Кроме любования цветами персика, сливы, луной середины осени, из Китая пришла ещё и традиция празднования двойных чисел: двойной тройки, двойной пятерки, двойной семерки и двойной девятки, причем в Японии двойная семерка (Танабата) более чтима, чем двойная девятка (праздник хризантем), а в Китае больше внимания уделялось именно хризантемам. Как известно, в Японии не остановились на достигнутом и решили каждый месяц отмечать любованием какого-то особенного природного объекта, будь то цветок, луна, звезды или первое утро года.

И хотя императорские пиры по случаю… очередного праздника любования… отличались от более поздних поэтических турниров утаавасэ, но подходы к организации процесса были схожими.
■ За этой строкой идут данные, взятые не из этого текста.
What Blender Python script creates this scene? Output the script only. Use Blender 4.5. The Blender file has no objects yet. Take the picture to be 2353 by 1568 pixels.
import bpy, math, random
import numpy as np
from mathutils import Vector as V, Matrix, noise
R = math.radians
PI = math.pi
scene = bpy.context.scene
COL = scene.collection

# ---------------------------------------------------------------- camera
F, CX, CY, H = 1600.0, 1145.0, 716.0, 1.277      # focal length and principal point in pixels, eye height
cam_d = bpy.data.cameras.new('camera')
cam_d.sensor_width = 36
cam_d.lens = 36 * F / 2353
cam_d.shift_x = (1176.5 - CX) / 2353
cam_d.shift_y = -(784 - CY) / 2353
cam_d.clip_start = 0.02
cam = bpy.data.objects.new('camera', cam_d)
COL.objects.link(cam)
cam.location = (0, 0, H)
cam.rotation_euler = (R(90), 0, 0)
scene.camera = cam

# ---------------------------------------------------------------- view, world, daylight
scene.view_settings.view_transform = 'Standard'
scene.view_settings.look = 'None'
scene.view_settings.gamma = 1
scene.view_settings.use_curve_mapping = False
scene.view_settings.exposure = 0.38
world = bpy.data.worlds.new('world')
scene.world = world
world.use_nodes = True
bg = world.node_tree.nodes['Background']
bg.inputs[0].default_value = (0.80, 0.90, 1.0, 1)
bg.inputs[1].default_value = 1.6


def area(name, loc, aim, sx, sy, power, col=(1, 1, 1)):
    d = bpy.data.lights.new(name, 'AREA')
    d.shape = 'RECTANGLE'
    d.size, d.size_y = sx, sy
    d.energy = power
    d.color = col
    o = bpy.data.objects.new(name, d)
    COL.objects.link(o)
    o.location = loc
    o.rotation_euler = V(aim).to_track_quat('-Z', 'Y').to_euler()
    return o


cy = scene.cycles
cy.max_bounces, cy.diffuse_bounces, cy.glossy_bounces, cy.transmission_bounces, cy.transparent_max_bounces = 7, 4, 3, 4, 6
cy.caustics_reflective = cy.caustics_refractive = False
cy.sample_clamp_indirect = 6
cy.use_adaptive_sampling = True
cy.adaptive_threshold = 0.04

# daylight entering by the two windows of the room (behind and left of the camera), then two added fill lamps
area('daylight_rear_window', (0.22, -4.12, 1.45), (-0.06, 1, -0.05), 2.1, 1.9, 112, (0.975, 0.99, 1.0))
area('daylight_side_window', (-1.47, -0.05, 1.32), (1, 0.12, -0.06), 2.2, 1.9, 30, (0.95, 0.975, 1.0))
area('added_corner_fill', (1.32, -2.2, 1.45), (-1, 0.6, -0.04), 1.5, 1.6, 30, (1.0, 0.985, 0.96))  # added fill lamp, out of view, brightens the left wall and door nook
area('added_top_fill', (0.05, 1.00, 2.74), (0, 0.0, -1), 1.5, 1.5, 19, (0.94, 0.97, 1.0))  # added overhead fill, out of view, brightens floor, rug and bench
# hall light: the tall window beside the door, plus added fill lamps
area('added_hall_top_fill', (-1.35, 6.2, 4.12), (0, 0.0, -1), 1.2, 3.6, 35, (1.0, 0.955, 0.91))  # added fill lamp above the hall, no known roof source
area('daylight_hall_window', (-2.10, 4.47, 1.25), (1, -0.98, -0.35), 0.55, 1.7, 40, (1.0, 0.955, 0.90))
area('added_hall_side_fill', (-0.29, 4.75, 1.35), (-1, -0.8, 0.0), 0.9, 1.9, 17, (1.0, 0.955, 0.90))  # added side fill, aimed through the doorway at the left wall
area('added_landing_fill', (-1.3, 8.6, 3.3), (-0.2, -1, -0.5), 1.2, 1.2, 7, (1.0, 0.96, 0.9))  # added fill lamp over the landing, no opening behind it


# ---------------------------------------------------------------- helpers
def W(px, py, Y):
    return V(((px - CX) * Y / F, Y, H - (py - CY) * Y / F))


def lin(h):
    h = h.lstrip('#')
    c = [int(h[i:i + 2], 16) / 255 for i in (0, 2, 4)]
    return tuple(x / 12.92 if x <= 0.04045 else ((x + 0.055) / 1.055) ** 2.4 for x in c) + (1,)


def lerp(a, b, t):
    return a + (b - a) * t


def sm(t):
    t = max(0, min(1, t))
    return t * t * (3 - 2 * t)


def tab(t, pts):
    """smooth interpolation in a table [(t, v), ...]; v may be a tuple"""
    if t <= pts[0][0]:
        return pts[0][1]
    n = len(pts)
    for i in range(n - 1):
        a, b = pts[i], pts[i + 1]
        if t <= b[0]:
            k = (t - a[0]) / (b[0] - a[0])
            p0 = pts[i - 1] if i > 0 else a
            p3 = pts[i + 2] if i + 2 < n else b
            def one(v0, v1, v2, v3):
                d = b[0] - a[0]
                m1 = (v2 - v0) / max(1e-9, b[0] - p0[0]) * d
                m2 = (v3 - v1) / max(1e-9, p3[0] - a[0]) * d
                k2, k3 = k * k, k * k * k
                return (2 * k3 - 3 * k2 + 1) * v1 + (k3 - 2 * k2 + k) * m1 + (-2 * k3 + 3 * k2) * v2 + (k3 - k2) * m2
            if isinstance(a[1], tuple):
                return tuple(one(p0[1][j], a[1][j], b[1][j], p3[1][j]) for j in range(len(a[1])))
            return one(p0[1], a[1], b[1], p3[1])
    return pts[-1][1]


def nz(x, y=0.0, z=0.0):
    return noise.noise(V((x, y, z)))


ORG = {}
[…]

Некоторые исследователи пытаются вывести отличия в том, что на пирах награды получали все участвовавшие в сочинении стихов в соответствии со своим рангом, а на поэтических турнирах отмечались только лучшие авторы произведений; к слову, соревновались иногда и на разных языках, то есть левые и правые (кансидзины и кадзины) представляли стихи на китайском и японском языках для судейской оценки.

Особых отличий в подходах к оценке поэтических турниров, организованных по инициативе государей или наследных принцев, как правило, не имелось. В судействе обычно принимал участие сам устроитель турнира, награды находили достойных авторов, а если стряхнуть с них пыль библиотек или коридоров власти, то под ней оказывался либо какой-то ранг, либо семейный статус. Причем этот семейный статус оказывал влияние даже на составление сборников поэзии.
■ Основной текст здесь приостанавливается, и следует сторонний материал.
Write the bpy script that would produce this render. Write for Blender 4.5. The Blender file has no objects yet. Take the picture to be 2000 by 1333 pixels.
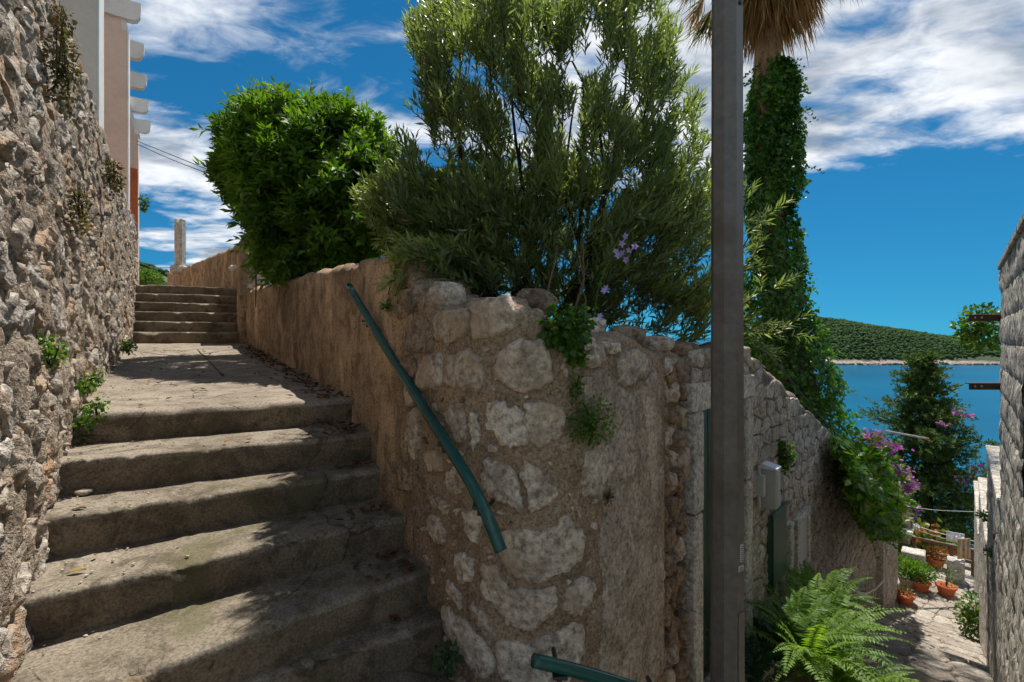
import bpy, math, random
import numpy as np
from mathutils import Vector, noise as mnoise

# ------------------------------------------------------------------ camera, sky, sun, exposure
sc = bpy.context.scene
COL = sc.collection
rng = np.random.default_rng(7)
random.seed(7)
F, HX, HY = 950.0, 1000.0, 660.0          # focal length in photo pixels, principal column, horizon row
cam_d = bpy.data.cameras.new('camera')
cam = bpy.data.objects.new('camera', cam_d); COL.objects.link(cam)
cam.location = (0, 0, 0); cam.rotation_euler = (math.radians(90), 0, 0)
cam_d.sensor_width = 36.0; cam_d.lens = F / 2000.0 * 36.0
cam_d.shift_y = -0.00325
cam_d.clip_start = 0.05; cam_d.clip_end = 30000
sc.camera = cam

SUN = Vector((0.126, 0.394, 1.0)).normalized()
SUN_EL = math.asin(SUN.z); SUN_AZ = math.atan2(SUN.x, SUN.y)
sun_d = bpy.data.lights.new('sun', 'SUN'); sun = bpy.data.objects.new('sun', sun_d); COL.objects.link(sun)
sun_d.energy = 4.3; sun_d.angle = math.radians(0.55); sun_d.color = (1.0, 0.95, 0.87)
sun.rotation_euler = SUN.to_track_quat('Z', 'Y').to_euler()

sc.view_settings.view_transform = 'Standard'
sc.view_settings.look = 'None'
sc.view_settings.exposure = 0.62
sc.view_settings.gamma = 1.0
sc.cycles.max_bounces = 5
sc.cycles.diffuse_bounces = 3
sc.cycles.use_adaptive_sampling = True
sc.cycles.adaptive_threshold = 0.05
sc.cycles.transparent_max_bounces = 4
sc.cycles.use_denoising = True


class NT:
    """small helper round a node tree"""
    def __init__(s, tree): s.t = tree; s.n = tree.nodes; s.l = tree.links
    def new(s, ty, **kw):
        n = s.n.new(ty)
        for k, v in kw.items(): setattr(n, k, v)
        return n
    def put(s, sock, v):
        if isinstance(v, bpy.types.NodeSocket): s.l.new(v, sock)
        elif v is not None: sock.default_value = v
    def math(s, op, a, b=None, c=None, clamp=False):
        n = s.new('ShaderNodeMath', operation=op, use_clamp=clamp)
        s.put(n.inputs[0], a); s.put(n.inputs[1], b); s.put(n.inputs[2], c)
        return n.outputs[0]
    def vmath(s, op, a, b=None, sc=None):
        n = s.new('ShaderNodeVectorMath', operation=op)
        s.put(n.inputs[0], a); s.put(n.inputs[1], b)
        if sc is not None: s.put(n.inputs['Scale'], sc)
        return n.outputs['Value'] if op in ('DOT_PRODUCT', 'LENGTH') else n.outputs[0]
    def noise(s, vec, scale, detail=6, rough=0.55, dist=0.0, color=False):
        n = s.new('ShaderNodeTexNoise')
        s.put(n.inputs['Vector'], vec); s.put(n.inputs['Scale'], scale)
        n.inputs['Detail'].default_value = detail; n.inputs['Roughness'].default_value = rough
        n.inputs['Distortion'].default_value = dist
        return n.outputs['Color'] if color else n.outputs[0]
    def voro(s, vec, scale, feature='F1', out='Distance'):
        n = s.new('ShaderNodeTexVoronoi', feature=feature)
        s.put(n.inputs['Vector'], vec); s.put(n.inputs['Scale'], scale)
        return n.outputs[out]
    def mix(s, f, a, b, ty='MIX'):
        n = s.new('ShaderNodeMix', data_type='RGBA', blend_type=ty)
        s.put(n.inputs[0], f)
        s.put(n.inputs[6], a if isinstance(a, bpy.types.NodeSocket) else tuple(a) + (1,) * (4 - len(a)))
        s.put(n.inputs[7], b if isinstance(b, bpy.types.NodeSocket) else tuple(b) + (1,) * (4 - len(b)))
        return n.outputs[2]
    def step(s, v, a, b):
        n = s.new('ShaderNodeMapRange', interpolation_type='SMOOTHSTEP')
        s.put(n.inputs[0], v); n.inputs[1].default_value = a; n.inputs[2].default_value = b
        return n.outputs[0]
    def ramp(s, v, stops):
        n = s.new('ShaderNodeValToRGB'); s.put(n.inputs[0], v)
        if len(stops) == 1: stops = [(0.0, stops[0][1]), (1.0, stops[0][1])]
        e = n.color_ramp.elements
        while len(e) < len(stops): e.new(0.5)
        for el, (p, c) in zip(e, stops): el.position = p; el.color = tuple(c) + (1,)
        return n.outputs[0]
    def map(s, vec, scale=(1, 1, 1), loc=(0, 0, 0), rot=(0, 0, 0)):
        n = s.new('ShaderNodeMapping'); s.put(n.inputs[0], vec)
        n.inputs[1].default_value = loc; n.inputs[2].default_value = rot; n.inputs[3].default_value = scale
        return n.outputs[0]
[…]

Изучая буквально на днях, или, так скажем, открыв для себя заново известное всем собрание «Сто стихотворений ста поэтов», созданное Фудзивара-но Тэйка, понял, что это в какой-то мере не просто «краткая история жанра танка», как писал Виктор Соломонович Санович, а список лиц, имеющих отношение или имеющим отношения к (с) роду Фудзивара.
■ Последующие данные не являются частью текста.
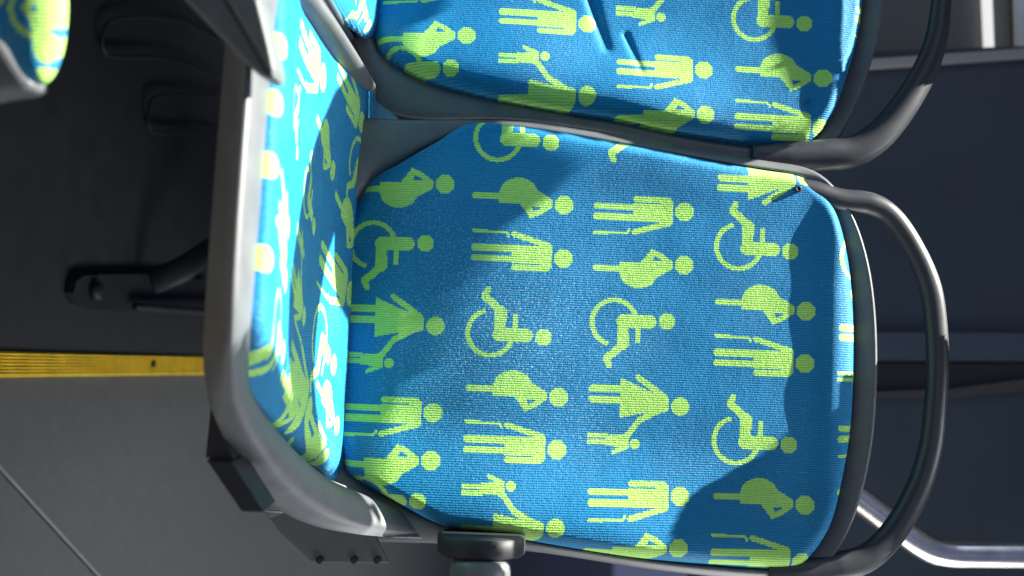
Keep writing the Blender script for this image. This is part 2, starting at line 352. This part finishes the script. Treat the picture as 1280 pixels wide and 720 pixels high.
# ------------------------------------------------------------------ main seat
seat = thing('bus_seat', (0, -.2, .0), 'blue bus seat with green people symbols, whole backrest in view beside the aisle', 'seat', 'blue patterned bus seats')
PAD = [(415, 300), (440, 262), (463, 225), (500, 205), (545, 180), (590, 157), (670, 163), (760, 178), (830, 191), (900, 204), (960, 213), (992, 218), (1014, 229),
       (1040, 262), (1056, 310), (1065, 370), (1067, 450), (1062, 540), (1050, 605), (1035, 655), (1010, 697), (988, 711), (940, 711), (900, 708), (800, 698), (700, 682),
       (600, 663), (550, 655), (490, 624), (440, 597), (427, 577), (415, 540), (405, 430)]
OUT = [(395, 300), (420, 150), (462, 146), (500, 150), (545, 150), (600, 149), (680, 152), (765, 166), (830, 178), (903, 192), (965, 203), (1002, 206), (1034, 220),
       (1066, 262), (1084, 315), (1094, 370), (1098, 450), (1094, 540), (1082, 605), (1064, 660), (1040, 706), (995, 727), (940, 725), (900, 722), (800, 711), (700, 693),
       (600, 682), (550, 679), (490, 678), (430, 676), (405, 665), (385, 600), (375, 450)]
figs_main = [('P', 1, 555, 229), ('W', 1, 531, 303), ('F', 1, 543, 407), ('C', 1, 540, 515), ('P', 1, 538, 575), ('W', 1, 521, 627),
    ('W', 0, 688, 178), ('P', 0, 705, 256), ('C', 0, 703, 323), ('W', 0, 679, 421), ('P', 0, 697, 496), ('C', 0, 695, 562), ('F', 0, 693, 660),
    ('W', 1, 838, 149), ('C', 1, 855, 264), ('P', 1, 854, 330), ('W', 1, 833, 401), ('F', 1, 850, 507), ('C', 1, 849, 619), ('P', 1, 847, 685),
    ('F', 0, 1010, 221), ('W', 0, 987, 314), ('P', 0, 1007, 388), ('C', 0, 1006, 453), ('W', 0, 985, 555), ('P', 0, 1005, 631), ('C', 0, 1000, 702),
    ('W', 1, 1143, 322), ('F', 1, 1160, 432), ('C', 1, 1160, 543), ('P', 1, 1160, 612)]
pad('backrest', BACK, PAD, .016, h_back, figs_main, seat)
CP = [(500, 235), (478, 150), (463, 128), (440, 93), (412, 50), (383, 2), (374, -20), (362, -30), (350, -18), (342, 20), (335, 100), (327, 200), (320, 300), (313, 400), (308, 455), (308, 485),
      (330, 515), (365, 557), (395, 590), (412, 607), (425, 602), (440, 585), (500, 560), (520, 400)]
CPO = [CUSH.px(x, y, -.028) for x, y in CP]
figs_cush = [('H', 0, 349, 55), ('H', 0, 341, 128), ('H', 0, 334, 206), ('H', 0, 330, 322), ('H', 0, 317, 447), ('H', 0, 378, 573),
    ('C', 1, 404, 96, 383, 14), ('W', 0, 372, 190, 369, 95), ('P', 1, 361, 283, 352, 200), ('C', 0, 357, 350, 345, 265), ('W', 1, 354, 440, 339, 372), ('P', 0, 373, 523, 342, 458),
    ('C', 0, 452, 152, 422, 88), ('P', 0, 416, 212, 394, 152), ('W', 0, 392, 282, 378, 212), ('F', 0, 380, 395, 367, 322), ('C', 0, 386, 512, 362, 440), ('C', 1, 404, 572, 386, 514),
    ('W', 1, 458, 232, 437, 168), ('P', 0, 447, 312, 417, 246), ('C', 1, 438, 367, 398, 302), ('W', 1, 417, 456, 389, 385), ('P', 0, 421, 531, 394, 484)]
pad('cushion', CUSH, CP, cush_edge, h_cush, figs_cush, seat)

def shell_loops(fr, P, O):
    Pp = np.array(P, float); Oo = np.array(O, float); c = Pp.mean(0)
    inn = Pp+(c-Pp)*.03
    dr = Oo-Pp; dr /= np.linalg.norm(dr, axis=1)[:, None]+1e-9; wu = np.clip(dr[:, 0], 0, 1)**2; wd_ = np.clip(dr[:, 1], 0, 1)**2; wt = np.clip(-dr[:, 1], 0, 1)**2*(Oo[:, 0] > 590)
    L = [[fr.pt(*q, -.030) for q in inn]]
    for t, z, zu, zd, zt in ((.02, .016, .017, .016, .016), (.14, .008, .0145, .0075, .009), (.5, .006, .010, .0085, .012), (.9, .0052, .004, .0135, .024), (.99, .0075, .0045, .0165, .028), (1, .016, .014, .022, .032), (1, .030, .030, .030, .035)):
        L.append([fr.pt(*q, -(z+(zu-z)*a+(zd-z)*b+(zt-z)*c)) for q, a, b, c in zip(Pp+(Oo-Pp)*t, wu, wd_, wt)])
    L.append([fr.pt(*q, -.045) for q in inn])
    return L
def back_shell(fr, P, O, parent):
    L = shell_loops(fr, P, O); me = loft(L, False, True); o = link('back_shell', me, M['shell'], parent); subsurf(o, 2); return o
back_shell(BACK, PAD, OUT, seat)
# seat pan: stations round the cushion: under pad, crest, outer, underside
PAN = [((463, 140), (478, 118), (486, 130)), ((440, 95), (452, 74), (462, 88)), ((410, 45), (423, 27), (433, 42)), ((383, 0), (397, -12), (405, 5)),
       ((372, -24), (375, -50), (370, -40)), ((352, -18), (335, -30), (300, -25)), ((346, 10), (316, 5), (286, 5)), ((338, 100), (311, 95), (278, 95)), ((330, 200), (303, 200), (270, 200)),
       ((322, 300), (296, 300), (262, 300)), ((314, 400), (291, 400), (255, 400)), ((310, 455), (290, 450), (253, 450)), ((309, 486), (290, 500), (257, 502)), ((335, 522), (312, 550), (270, 552)),
       ((367, 560), (342, 594), (298, 603)), ((397, 594), (376, 624), (328, 645)), ((420, 609), (400, 652), (362, 667))]
def pan_pt(q, k): return CUSH.pt(*q, -(k+edge_at(CUSH, q[0], q[1], cush_edge)-.012))
Pa = [pan_pt(a, .017) for a, b, c in PAN]; Pb = [pan_pt(b, .008) for a, b, c in PAN]; Pc = [pan_pt(c, .045) for a, b, c in PAN]
for k, (da, db, dc) in {0: (1.29, 1.29, 1.30), 1: (1.16, 1.15, 1.16), 2: (1.04, 1.02, 1.03), 3: (.96, .95, .96), 4: (.91, .87, .90), 12: (.85, .80, .82), 13: (.905, .85, .865), 14: (1.01, .94, .95), 15: (1.10, 1.03, 1.03), 16: (1.145, 1.095, 1.09)}.items():
    Pa[k] = at_depth(*PAN[k][0], da); Pb[k] = at_depth(*PAN[k][1], db); Pc[k] = at_depth(*PAN[k][2], dc)
for qa, qb, qc, da, db, dc in (((455, 612), (447, 661), (410, 675), 1.165, 1.14, 1.13), ((500, 626), (495, 663), (480, 677), 1.195, 1.17, 1.16), ((545, 652), (545, 664), (545, 677), 1.205, 1.19, 1.185),
        ((590, 668), (590, 672), (590, 677), 1.23, 1.22, 1.215)):
    Pa.append(at_depth(*qa, da)); Pb.append(at_depth(*qb, db)); Pc.append(at_depth(*qc, dc))
def lerp(a, b, t): return [p*(1-t)+q*t for p, q in zip(a, b)]
def drop(a, d): return [p-CUSH.en*d for p in a]
for L_ in (Pa, Pb, Pc):
    for _ in range(3):
        o_ = list(L_)
        for k in range(13, len(L_)-1): L_[k] = o_[k]*.5+(o_[k-1]+o_[k+1])*.25
Pa.insert(0, CUSH.p(-.25, .06, -.02)); Pb.insert(0, CUSH.p(-.255, .06, -.012)); Pc.insert(0, CUSH.p(-.26, .06, -.03))
ctr = CUSH.p(-.02, -.15, -.03)
pan = link('seat_pan', loft([drop(Pa, .03), Pa, drop(lerp(Pa, Pb, .35), -.006), drop(Pb, -.001), drop(lerp(Pb, Pc, .3), .003), Pc, drop([ctr+(p-ctr)*.96 for p in Pc], .004), drop([ctr+(p-ctr)*.95 for p in Pa], .03)], False, False, False), M['shell'], seat); subsurf(pan, 2)

# grab handle round the head of the seat
def handle(path, fr, parent, radii, off=-.012):
    P = [fr.pt(x, y, off) for x, y in path]
    o = link('grab_handle', tube(P, radii, 24, 10, .8), M['handle'], parent); return o
HP = [(985, 232), (1018, 240), (1050, 250), (1088, 255), (1117, 273), (1145, 315), (1163, 360), (1170, 407), (1172, 460), (1169, 510), (1163, 560), (1147, 612), (1117, 665), (1085, 696), (1050, 708), (1010, 715), (960, 717)]
handle(HP, BACK, seat, [.010, .012, .0125, .0125, .0115, .0112, .012, .012, .012, .012, .0125, .0132, .014, .0148, .016, .014, .010])

# ------------------------------------------------------------------ neighbour seat
nb = thing('bus_seat', (-.42, -.2, 0), 'neighbouring blue patterned bus seat cut off by the frame, wrinkled sunlit backrest', 'seat', 'blue patterned bus seats')
PAD2 = [(452, -60), (462, 20), (470, 58), (482, 74), (505, 90), (540, 106), (600, 122), (680, 138), (760, 150), (830, 166), (900, 178), (950, 185), (990, 187), (1012, 181),
        (1035, 150), (1055, 105), (1071, 50), (1078, 0), (1082, -90), (1078, -170), (1060, -250), (1030, -300), (990, -330), (900, -335), (760, -350), (600, -360), (520, -320), (475, -250), (455, -150)]
OUT2 = [(430, -60), (440, 60), (452, 105), (474, 133), (500, 147), (540, 151), (629, 147), (686, 154), (763, 168), (825, 184), (900, 200), (950, 208), (1000, 214), (1032, 203),
        (1060, 155), (1080, 110), (1098, 50), (1105, 0), (1110, -90), (1106, -170), (1090, -260), (1050, -320), (1000, -350), (900, -355), (760, -370), (600, -380), (500, -340), (450, -250), (430, -150)]
cN = BACK2.px(700, 141, -.016)[0]-BACK.px(700, 682, -.016)[0]
def h_back2(U, V, D, fr):
    H = h_back(U, V, D, fr, cN)
    for (a, b, wd, dp) in (((728, -40), (757, 62), .006, .007), ((782, 45), (800, 92), .004, .003), ((1012, 128), (1015, 134), .006, .005)):
        A = fr.px(*a); B = fr.px(*b); dx, dy = B-A; t = np.clip(((U-A[0])*dx+(V-A[1])*dy)/(dx*dx+dy*dy), 0, 1)
        q = np.hypot(U-A[0]-t*dx, V-A[1]-t*dy); H = H-dp*np.exp(-(q/wd)**2)*(1-.6*t)
    return H
figs_nb = [('P', 1, 583, 43), ('W', 1, 563, 84), ('C', 1, 590, -23), ('C', 0, 733, 29), ('F', 0, 733, 118), ('F', 1, 879, -22), ('C', 1, 879, 87), ('P', 1, 881, 143), ('W', 0, 1004, 29),
    ('P', 0, 1028, 97), ('C', 0, 1025, 160), ('C', 1, 1178, 19), ('P', 1, 1182, 84), ('P', 0, 735, -45), ('W', 0, 720, -130), ('W', 1, 860, -110), ('P', 0, 1030, -60)]
pad('backrest', BACK2, PAD2, .016, h_back2, figs_nb, nb)
back_shell(BACK2, PAD2, OUT2, nb)
HP2 = [(940, 196), (985, 197), (1030, 194), (1065, 190), (1098, 170), (1128, 135), (1155, 90), (1170, 50), (1177, 0), (1182, -60), (1182, -120), (1175, -190), (1150, -260), (1110, -310), (1040, -335)]
handle(HP2, BACK2, nb, [.013, .017, .018, .0175, .017, .0155, .014, .0125, .011, .011, .011, .011, .0115, .012, .012], -.004)
CP2 = [(520, 30), (478, 85), (468, 84), (440, 45), (415, 5), (390, -40), (372, -80), (355, -140), (365, -300), (380, -430), (420, -450), (490, -400), (520, -200)]
pad('cushion', CUSH, CP2, .012, h_cush, [('W', 1, 461, 31, 441, -45), ('P', 1, 440, -60, 415, -120)], nb, .0016)
ctr2 = np.mean([CUSH.pt(x, y, -.016) for x, y in CP2], axis=0)
Qa = [CUSH.pt(x, y, -.016) for x, y in CP2]
def grow(L, k, d): return [ctr2+(p-ctr2)*k-CUSH.en*d for p in L]
pn2 = link('seat_pan', loft([grow(Qa, .95, .01), grow(Qa, 1.0, .002), grow(Qa, 1.035, -.008), grow(Qa, 1.07, 0), grow(Qa, 1.07, .03), grow(Qa, .98, .045)], False, True), M['shell'], nb); subsurf(pn2, 2)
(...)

Дорогие любознательные читатели, вы должны поверить мне на слово, перефразируя Сановича: «Огура хякунин иссю» – это изборник поэзии рода Фудзивара, практически это их личное собрание. Даже если нам кажется, что автор включен туда случайно, значит, просто нам не до конца известны контакты и взаимодействия многочисленных представителей этого более чем представительного семейства. Для тех любознательных читателей, которые глубоко заинтересуются именно этим собранием поэтов, могу порекомендовать обратиться к исследованиям Марии Владимировны Торопыгиной и ее работам с текстами и паратекстами «Хякунин иссю хитоёгатари» («Вечерние истории о „Ста стихотворениях ста поэтов“»), вы действительно найдете много интереснейшей информации.

Но надо отдать должное тем, кто включен в «список», ведь род Фудзивара дал больше великих и выдающихся поэтов, чем известных регентов императоров: выдающимися поэтами признают представителей Северного дома – Хироцугу («Манъёсю» № 1456), Фуюцугу («Рёунсю», «Бункасюрэйсю», «Кэйкокусю»), а в «Хякунин иссю», сборник, составленный Фудзиварой Тэйка, включены практически все представители домов Фудзивара: Тосиюки (№ 18), Тадахира (№ 26), Канэсуки (№ 27), Окикадзэ (№ 34), Ацутада (№ 43), Асатада (№ 44), Корэтада (№ 45), Ёситака (№ 50), Санэката (№ 50), Митинобу, приёмный сын семьи Фудзивара-но Канэиэ (№ 52), Кинто (№ 55), Митимаса (№ 63), Садаёри (№ 64), Мототоси (№ 75), Тадамити (№ 76), Акисукэ (№ 79), Санэсада (№ 81), Ацуёри (№ 82), Тосинари (№ 83), Киёсукэ (№ 84), великий поэт Сато Норикиё (Сато – тоже семья Северного дома Фудзивара), который известен под именем Сайгё (№ 86), Саданага (№ 87), Ёсицунэ (№ 91), Дзиэн (№ 95), сам Тэйка (Садаиэ) (№ 97), Иэтака (№ 98), а среди женщин-поэтесс только те, кто принадлежал роду Фудзивара или имел с мужчинами рода Фудзивара любовные связи.

Да, именно так, не случайно, оказались в выборке самые прославленные из прославленных женщины-поэтессы: Исэ (№ 19), урожденная Фудзивара, Идзуми-сикибу (№ 56), последним ее известным партнером из череды мужчин – принцев крови был Фудзивара Ясумаса, Мурасаки-сикибу (№ 57), дочь Фудзивара-но Таметоки, Сэй-Сёнагон (№ 62), наставница жены императора Итидзё, императрицы Фудзивары Сёси.